En un país donde la tradición alimentaria ha sido una fuente de identidad y salud, el marketing masivo de alimentos ultraprocesados ha logrado no solo entrar en la canasta familiar, sino también redefinir las loncheras escolares. Este fenómeno, impulsado por estrategias publicitarias dirigidas a los niños y sus entornos, plantea un desafío no solo para la nutrición de las nuevas generaciones, sino también para la preservación de las prácticas culinarias tradicionales.
A finales de 2024, la campaña “No Comamos Más Mentiras”, liderada por El Boletín del Consumidor y la fundación PARPAZ, cuestionó el poder de las grandes empresas de alimentos procesados, exigiendo al Ministerio de Salud y al Senado regulación en torno a la presencia de estos productos en los entornos escolares. Sin embargo, detrás de este debate hay una verdad incómoda: la estrategia de estas industrias no solo reside en la publicidad, sino en cómo han logrado posicionarse como imprescindibles en la vida cotidiana.
Un ejemplo revelador ocurrió en diciembre pasado, cuando en el atrio de la iglesia de Lourdes, niños recibían bolsas de productos de PepsiCo como parte de una campaña de donación.
Papas fritas, gaseosas y golosinas se ofrecían como “regalos”, pero en realidad, como explicó un representante de la empresa, estas acciones buscan posicionar la marca entre su público objetivo. “Nuestro interés está en los escolares, porque en ellos está el pico de nuestras ventas”, confesó.
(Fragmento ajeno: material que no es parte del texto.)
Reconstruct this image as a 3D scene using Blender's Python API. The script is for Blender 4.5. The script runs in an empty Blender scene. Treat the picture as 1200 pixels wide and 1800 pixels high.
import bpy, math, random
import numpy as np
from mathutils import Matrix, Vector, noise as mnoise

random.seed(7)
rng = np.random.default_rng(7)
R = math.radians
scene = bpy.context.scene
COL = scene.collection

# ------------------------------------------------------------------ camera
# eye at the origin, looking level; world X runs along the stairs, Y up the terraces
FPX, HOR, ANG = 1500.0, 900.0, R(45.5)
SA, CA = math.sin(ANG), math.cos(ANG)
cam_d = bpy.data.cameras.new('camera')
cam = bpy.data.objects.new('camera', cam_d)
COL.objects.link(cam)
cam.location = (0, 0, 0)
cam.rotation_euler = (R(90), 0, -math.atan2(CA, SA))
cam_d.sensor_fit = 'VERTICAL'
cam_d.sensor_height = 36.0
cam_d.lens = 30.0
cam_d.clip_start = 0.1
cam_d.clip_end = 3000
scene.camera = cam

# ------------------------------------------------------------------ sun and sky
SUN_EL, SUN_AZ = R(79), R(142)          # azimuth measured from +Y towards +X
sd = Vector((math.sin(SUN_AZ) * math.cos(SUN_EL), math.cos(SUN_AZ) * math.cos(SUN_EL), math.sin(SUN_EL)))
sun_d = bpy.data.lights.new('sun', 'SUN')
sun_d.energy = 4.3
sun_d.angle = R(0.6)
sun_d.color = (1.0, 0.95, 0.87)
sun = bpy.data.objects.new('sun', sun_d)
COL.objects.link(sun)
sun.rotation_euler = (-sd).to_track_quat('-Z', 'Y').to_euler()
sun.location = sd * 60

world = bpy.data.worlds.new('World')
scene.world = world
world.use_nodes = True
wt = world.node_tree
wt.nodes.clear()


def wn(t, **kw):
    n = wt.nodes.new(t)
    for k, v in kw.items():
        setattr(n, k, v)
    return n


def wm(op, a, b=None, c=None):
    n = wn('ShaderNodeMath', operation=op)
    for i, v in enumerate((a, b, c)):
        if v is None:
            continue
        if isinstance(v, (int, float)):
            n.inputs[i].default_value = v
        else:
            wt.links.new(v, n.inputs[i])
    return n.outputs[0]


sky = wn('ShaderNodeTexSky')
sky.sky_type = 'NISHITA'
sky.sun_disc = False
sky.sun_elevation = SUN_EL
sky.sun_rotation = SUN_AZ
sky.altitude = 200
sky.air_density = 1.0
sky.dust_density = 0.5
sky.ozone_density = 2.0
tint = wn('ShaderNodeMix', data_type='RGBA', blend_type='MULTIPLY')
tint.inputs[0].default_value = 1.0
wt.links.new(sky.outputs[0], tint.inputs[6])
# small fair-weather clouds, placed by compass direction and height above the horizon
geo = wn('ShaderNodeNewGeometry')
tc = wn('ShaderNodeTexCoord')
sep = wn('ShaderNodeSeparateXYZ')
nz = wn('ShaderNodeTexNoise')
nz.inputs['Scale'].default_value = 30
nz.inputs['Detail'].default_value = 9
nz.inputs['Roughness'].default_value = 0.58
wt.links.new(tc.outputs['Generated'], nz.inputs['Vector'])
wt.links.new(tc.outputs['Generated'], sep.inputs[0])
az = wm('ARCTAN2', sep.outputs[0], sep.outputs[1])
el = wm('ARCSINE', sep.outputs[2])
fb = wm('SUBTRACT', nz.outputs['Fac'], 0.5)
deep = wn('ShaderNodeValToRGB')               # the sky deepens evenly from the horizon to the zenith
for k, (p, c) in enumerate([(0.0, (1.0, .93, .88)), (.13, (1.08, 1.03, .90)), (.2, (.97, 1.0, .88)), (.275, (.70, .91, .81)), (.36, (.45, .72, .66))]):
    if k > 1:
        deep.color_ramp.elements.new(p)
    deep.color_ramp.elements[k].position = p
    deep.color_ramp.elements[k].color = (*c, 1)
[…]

Este tipo de prácticas no es nuevo, pero ha alcanzado una sofisticación alarmante. Según Paola Gómez, nutricionista y experta en salud pública, “el marketing alimentario dirigido a niños utiliza colores, personajes y hasta asociaciones con el deporte para disfrazar los riesgos de estos productos. Lo que no muestran en los comerciales es cómo estos alimentos contribuyen a problemas como la diabetes, la obesidad y el deterioro del sistema digestivo desde edades tempranas”.
La expansión de los alimentos procesados también ha desplazado a la cocina tradicional. Productos icónicos como las cocadas, los bolis o las gelatinas de pata han sido industrializados, perdiendo su esencia artesanal y convirtiéndose en versiones empaquetadas y más rentables para las grandes empresas. “Lo preocupante no es solo la pérdida del patrimonio culinario, sino cómo estos alimentos ultraprocesados se presentan como equivalentes a los productos caseros, cuando en realidad tienen un impacto muy diferente en la salud”, señala Gómez.
El impacto cultural y nutricional se agrava con la falta de regulación efectiva. Aunque las etiquetas de los productos incluyen información nutricional, estas son fácilmente manipuladas. “Las empresas se ingenian para cumplir con la ley de manera superficial, destacando vitaminas o proteínas en cantidades ínfimas para justificar sus beneficios”, explica Laura Sánchez, activista de la campaña “No Comamos Más Mentiras”.
A pesar de las iniciativas regulatorias, la solución podría estar más cerca de casa. “Es crucial que las familias redescubran los valores de la cocina tradicional. Coladas de plátano, avenas caseras, tortas de espinaca o arepas no solo son más saludables, sino que también fortalecen la conexión con nuestra cultura y nuestras raíces”, apunta Sánchez.
Recuperar esta tradición no es solo un acto de resistencia frente a las industrias alimentarias, sino también una forma de garantizar el bienestar de las generaciones futuras. En palabras de Gómez: “La lucha no es solo contra los empaquetados, sino contra un sistema que ha reemplazado la nutrición por el consumo. Es hora de devolverle a la lonchera escolar y a la mesa familiar el sabor de lo auténtico”.